=== What is asked ===
Starting at the top of the listing, extract every line up to and including the one with "var=.4, vscale=12), e)". Pictures stay out of the copy.

=== Supplied information ===
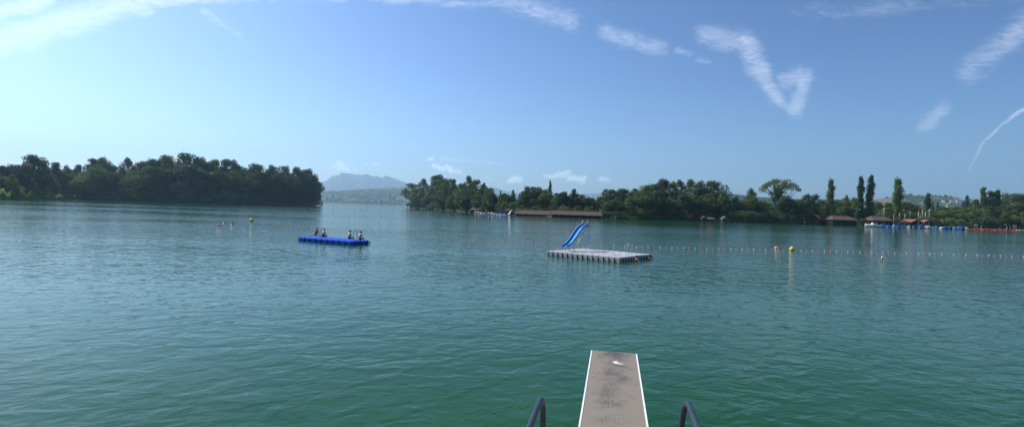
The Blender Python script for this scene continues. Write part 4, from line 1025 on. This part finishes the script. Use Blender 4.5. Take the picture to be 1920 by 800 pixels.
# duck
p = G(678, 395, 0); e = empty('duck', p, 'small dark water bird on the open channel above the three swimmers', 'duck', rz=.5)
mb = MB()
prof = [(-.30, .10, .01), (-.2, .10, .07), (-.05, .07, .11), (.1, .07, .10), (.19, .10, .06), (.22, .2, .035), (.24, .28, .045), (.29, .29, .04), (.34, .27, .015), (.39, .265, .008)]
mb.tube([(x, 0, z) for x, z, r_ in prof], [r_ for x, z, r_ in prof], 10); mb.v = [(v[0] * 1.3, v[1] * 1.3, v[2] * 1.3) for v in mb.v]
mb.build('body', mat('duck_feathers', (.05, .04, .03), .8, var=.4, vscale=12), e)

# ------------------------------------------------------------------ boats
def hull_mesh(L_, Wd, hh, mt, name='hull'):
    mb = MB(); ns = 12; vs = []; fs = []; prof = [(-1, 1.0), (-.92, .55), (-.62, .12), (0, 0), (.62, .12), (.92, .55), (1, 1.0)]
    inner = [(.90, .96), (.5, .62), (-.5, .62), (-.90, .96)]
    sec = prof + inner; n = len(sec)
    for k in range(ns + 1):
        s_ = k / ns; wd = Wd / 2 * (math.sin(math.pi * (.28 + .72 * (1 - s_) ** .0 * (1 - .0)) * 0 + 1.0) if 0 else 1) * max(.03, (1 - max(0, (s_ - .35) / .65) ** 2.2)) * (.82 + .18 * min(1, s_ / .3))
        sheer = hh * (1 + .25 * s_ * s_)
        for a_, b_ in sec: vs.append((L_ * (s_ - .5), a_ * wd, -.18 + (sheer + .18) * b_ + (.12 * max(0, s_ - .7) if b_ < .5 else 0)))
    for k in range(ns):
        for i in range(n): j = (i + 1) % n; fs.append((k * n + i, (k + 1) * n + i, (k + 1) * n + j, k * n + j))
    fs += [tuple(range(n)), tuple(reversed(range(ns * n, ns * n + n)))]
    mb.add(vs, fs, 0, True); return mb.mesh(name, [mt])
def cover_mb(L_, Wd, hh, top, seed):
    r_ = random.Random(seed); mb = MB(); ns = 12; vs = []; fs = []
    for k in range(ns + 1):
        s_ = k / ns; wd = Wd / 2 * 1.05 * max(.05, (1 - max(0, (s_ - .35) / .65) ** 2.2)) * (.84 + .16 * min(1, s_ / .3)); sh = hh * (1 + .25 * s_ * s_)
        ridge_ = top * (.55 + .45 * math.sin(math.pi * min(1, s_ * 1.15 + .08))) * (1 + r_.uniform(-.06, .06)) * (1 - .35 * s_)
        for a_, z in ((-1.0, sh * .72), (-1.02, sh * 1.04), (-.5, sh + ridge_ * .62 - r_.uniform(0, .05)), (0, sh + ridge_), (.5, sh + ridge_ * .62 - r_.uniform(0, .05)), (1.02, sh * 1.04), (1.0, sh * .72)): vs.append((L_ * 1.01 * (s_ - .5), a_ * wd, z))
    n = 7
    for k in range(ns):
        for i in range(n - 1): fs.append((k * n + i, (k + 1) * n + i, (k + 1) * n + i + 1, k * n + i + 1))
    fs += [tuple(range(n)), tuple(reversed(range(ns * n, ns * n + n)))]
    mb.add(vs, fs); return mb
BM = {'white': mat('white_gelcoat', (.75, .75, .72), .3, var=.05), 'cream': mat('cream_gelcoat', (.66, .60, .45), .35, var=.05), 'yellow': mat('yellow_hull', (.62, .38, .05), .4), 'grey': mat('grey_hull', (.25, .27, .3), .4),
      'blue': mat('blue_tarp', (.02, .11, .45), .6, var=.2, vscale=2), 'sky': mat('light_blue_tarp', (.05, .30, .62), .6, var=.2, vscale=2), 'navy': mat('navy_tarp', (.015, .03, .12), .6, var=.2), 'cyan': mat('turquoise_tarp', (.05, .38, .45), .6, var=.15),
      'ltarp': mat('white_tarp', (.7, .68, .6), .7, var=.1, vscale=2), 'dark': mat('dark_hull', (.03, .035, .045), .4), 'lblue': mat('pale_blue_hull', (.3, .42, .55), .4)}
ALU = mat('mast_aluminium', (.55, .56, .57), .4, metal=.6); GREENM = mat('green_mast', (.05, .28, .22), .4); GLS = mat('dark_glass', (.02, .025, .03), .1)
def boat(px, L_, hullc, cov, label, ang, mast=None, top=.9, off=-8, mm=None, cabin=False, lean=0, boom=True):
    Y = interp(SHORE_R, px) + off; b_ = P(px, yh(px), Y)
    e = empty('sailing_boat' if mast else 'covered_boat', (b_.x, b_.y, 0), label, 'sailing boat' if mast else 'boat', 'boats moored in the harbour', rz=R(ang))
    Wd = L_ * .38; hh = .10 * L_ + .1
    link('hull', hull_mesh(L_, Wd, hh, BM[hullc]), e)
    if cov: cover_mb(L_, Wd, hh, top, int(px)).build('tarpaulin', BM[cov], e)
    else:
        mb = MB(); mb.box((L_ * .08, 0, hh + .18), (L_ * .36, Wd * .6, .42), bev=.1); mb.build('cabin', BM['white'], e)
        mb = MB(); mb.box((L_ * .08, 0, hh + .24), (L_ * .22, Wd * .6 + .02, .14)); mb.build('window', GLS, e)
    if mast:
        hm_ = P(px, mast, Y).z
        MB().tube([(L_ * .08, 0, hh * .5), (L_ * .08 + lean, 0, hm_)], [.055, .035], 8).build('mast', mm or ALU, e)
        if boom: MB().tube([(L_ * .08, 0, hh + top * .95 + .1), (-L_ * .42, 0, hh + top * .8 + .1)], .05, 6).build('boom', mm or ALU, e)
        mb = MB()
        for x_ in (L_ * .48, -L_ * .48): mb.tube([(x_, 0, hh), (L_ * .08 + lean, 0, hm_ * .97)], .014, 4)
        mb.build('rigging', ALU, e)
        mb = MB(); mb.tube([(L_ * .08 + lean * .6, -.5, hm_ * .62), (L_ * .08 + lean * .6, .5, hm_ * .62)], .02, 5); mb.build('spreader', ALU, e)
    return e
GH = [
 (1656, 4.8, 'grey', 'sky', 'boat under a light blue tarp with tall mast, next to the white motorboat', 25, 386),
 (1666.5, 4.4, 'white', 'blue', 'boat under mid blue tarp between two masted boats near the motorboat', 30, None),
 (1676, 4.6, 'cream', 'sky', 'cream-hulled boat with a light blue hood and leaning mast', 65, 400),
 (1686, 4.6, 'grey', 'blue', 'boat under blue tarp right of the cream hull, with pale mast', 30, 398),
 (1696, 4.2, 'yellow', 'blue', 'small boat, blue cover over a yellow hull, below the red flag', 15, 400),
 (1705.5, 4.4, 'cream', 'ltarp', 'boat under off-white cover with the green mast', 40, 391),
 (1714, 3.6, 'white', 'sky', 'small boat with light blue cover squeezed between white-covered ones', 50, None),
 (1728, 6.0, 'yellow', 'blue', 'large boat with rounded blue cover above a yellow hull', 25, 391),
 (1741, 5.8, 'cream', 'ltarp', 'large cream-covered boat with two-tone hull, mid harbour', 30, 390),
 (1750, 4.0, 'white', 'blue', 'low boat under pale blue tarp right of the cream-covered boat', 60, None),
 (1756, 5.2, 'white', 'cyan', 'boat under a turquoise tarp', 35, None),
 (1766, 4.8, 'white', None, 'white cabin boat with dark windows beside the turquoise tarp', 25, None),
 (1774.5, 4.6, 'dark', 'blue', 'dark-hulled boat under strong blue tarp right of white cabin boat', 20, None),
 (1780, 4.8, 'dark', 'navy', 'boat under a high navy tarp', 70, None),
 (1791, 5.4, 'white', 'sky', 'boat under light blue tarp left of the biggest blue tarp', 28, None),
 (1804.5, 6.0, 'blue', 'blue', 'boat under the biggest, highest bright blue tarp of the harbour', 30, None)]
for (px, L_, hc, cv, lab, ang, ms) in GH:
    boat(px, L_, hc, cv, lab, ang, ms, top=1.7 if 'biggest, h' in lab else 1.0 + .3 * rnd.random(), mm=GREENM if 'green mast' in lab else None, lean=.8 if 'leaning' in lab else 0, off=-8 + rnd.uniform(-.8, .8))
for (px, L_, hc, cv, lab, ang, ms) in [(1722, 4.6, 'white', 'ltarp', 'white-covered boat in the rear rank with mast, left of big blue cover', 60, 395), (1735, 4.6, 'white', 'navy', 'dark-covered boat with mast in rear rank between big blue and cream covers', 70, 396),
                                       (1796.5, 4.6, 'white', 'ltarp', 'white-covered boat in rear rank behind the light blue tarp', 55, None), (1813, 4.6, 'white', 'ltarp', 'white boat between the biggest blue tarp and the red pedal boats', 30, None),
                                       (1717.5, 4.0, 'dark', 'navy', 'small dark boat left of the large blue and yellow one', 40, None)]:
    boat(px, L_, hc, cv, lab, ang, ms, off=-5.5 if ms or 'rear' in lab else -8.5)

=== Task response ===
The Blender Python script for this scene continues. Write part 4, from line 1025 on. This part finishes the script. Use Blender 4.5. Take the picture to be 1920 by 800 pixels.
# duck
p = G(678, 395, 0); e = empty('duck', p, 'small dark water bird on the open channel above the three swimmers', 'duck', rz=.5)
mb = MB()
prof = [(-.30, .10, .01), (-.2, .10, .07), (-.05, .07, .11), (.1, .07, .10), (.19, .10, .06), (.22, .2, .035), (.24, .28, .045), (.29, .29, .04), (.34, .27, .015), (.39, .265, .008)]
mb.tube([(x, 0, z) for x, z, r_ in prof], [r_ for x, z, r_ in prof], 10); mb.v = [(v[0] * 1.3, v[1] * 1.3, v[2] * 1.3) for v in mb.v]
mb.build('body', mat('duck_feathers', (.05, .04, .03), .8, var=.4, vscale=12), e)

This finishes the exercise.